What you need to do
Within the records that follow, find every line containing the string "Blender". Copy those lines.

Rows from a dataset

** start **

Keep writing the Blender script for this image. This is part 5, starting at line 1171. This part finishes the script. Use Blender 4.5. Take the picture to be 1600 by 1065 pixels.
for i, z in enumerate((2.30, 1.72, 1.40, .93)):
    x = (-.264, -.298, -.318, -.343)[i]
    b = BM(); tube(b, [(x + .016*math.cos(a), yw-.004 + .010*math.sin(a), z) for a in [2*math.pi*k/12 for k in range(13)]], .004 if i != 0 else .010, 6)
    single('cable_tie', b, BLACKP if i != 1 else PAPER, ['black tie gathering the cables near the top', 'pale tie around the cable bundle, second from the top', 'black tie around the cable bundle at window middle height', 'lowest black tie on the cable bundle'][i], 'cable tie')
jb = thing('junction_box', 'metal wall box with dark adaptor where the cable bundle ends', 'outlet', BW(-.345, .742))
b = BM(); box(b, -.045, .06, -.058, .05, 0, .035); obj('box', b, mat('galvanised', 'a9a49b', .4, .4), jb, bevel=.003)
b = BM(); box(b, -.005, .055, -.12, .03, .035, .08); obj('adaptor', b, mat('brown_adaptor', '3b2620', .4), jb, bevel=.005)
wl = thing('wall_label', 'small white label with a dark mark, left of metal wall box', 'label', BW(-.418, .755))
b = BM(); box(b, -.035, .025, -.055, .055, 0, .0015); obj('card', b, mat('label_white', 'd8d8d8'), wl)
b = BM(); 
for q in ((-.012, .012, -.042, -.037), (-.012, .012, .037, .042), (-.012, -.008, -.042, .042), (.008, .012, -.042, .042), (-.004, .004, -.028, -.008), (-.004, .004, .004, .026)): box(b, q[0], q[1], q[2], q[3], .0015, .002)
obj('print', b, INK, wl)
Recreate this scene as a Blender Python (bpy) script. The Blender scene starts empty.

** end **

Exercise solution
Keep writing the Blender script for this image. This is part 5, starting at line 1171. This part finishes the script. Use Blender 4.5. Take the picture to be 1600 by 1065 pixels.
Recreate this scene as a Blender Python (bpy) script. The Blender scene starts empty.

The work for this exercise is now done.